The problem continued with many of the main courses, which were not bad, just ordinary. Lamb with Moroccan spices and a gâteau of lamb shank lacked sparkle, as did the beef sirloin. Steamed chicken arrived in thick wedges in a bowl with sweet corn broth, corn flan and herb butter. The waiter poured a delicious, strongly flavored consommé into the bowl, but it failed to wake up the blandness of the meat. The corn flan, however, was a wonder, creamy and delicate. The artichokes, not the seafood, were the stars of a striped bass and shellfish barigoule. The porgy, with a nicely crisped skin, hit it off with the summery sweet-corn coulis it reclined upon. It was perfectly pleasant. But this was not cooking of the level I expected from David Waltuck.
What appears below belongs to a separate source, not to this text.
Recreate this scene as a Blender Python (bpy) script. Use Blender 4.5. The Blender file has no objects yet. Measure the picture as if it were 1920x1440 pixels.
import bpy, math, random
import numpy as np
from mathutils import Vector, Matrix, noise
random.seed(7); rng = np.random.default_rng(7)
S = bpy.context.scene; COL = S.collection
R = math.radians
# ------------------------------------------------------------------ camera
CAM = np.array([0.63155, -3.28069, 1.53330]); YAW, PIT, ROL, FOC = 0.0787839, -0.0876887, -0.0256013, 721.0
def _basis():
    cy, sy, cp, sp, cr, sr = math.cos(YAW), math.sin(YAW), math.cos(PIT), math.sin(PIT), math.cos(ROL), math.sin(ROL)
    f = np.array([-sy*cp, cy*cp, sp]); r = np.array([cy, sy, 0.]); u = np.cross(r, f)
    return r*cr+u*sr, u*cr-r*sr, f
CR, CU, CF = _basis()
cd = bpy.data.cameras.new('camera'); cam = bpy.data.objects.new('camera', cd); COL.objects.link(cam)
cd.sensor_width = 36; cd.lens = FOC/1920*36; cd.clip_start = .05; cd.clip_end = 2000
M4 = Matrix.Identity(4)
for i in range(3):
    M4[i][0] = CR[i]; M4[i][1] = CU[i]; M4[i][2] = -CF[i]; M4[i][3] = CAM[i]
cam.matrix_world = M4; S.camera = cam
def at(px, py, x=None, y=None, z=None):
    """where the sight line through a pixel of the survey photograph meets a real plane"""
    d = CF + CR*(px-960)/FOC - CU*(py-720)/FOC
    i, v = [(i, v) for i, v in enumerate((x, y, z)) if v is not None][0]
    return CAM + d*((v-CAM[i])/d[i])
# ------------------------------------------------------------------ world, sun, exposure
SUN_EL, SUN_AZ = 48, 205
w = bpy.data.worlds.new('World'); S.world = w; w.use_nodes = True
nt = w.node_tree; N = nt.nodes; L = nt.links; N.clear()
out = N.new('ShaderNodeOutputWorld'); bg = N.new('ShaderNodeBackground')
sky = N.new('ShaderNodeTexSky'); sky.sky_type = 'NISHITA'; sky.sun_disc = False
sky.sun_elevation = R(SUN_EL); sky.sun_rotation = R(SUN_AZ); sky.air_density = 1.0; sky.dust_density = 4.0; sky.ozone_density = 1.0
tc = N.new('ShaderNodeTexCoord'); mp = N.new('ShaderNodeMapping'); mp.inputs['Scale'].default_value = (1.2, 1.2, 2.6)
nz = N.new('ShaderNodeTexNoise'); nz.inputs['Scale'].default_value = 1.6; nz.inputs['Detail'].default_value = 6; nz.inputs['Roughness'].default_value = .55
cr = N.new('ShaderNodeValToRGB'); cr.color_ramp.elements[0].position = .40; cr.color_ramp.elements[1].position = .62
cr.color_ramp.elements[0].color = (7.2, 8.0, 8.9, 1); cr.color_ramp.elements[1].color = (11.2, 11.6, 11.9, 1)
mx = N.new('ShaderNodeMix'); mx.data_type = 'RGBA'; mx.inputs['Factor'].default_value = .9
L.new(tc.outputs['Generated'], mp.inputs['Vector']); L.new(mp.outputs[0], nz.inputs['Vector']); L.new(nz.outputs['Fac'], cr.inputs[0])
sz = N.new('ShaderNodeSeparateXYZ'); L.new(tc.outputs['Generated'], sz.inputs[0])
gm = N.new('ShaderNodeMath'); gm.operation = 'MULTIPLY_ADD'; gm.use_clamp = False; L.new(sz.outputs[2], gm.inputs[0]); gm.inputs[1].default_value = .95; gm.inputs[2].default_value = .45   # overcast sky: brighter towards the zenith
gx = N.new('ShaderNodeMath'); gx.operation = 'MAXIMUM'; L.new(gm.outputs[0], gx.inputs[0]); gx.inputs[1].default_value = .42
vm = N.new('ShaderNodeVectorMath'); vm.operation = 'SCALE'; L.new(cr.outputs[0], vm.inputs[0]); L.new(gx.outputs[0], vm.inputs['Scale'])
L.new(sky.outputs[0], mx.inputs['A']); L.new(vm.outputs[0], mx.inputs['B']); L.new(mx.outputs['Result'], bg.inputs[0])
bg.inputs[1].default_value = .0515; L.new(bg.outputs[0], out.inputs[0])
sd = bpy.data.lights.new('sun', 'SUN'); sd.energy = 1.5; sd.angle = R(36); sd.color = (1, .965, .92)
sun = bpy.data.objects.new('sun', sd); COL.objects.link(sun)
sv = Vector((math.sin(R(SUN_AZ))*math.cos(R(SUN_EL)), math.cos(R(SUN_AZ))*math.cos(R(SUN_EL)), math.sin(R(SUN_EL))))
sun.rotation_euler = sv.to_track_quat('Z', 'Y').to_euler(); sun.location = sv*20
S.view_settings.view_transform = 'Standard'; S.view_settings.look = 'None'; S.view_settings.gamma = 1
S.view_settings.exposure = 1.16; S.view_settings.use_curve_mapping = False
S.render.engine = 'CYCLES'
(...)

In the past, Mr. Waltuck’s food has been cleverly thought out, using traditional ingredients and taking them a step further. Remember the diced pig’s feet with poached cod and Manila clams, or the beef filets with oysters and wild mushrooms? I didn’t see anything in that league. One dish that came close was a lovely, classic jellied tomato consommé. But now Mr. Waltuck played too fast and loose with it. I wanted to get rid of the dots of sauce, the shrimp, the concassée of tomatoes, the caviar and the chervil and concentrate on the wonderful soup.
Chanterelle’s cheese course is first-rate but adds another $17.50 per person to your bill if you substitute it for the dessert course. The desserts are superb and include a luscious, molten chocolate fig pudding with brandied fig ice cream, and blueberry clafouti with an amazing, dense coconut cream-cheese ice cream. And huckleberry fig tart under a sugared lattice of pastry with fig-leaf ice cream was heavenly.
Chanterelle has three-star prices, and it should be a three-star restaurant. Soon it will be truffle season. So please, Chanterelle, shine up for fall. I want to come back here and celebrate.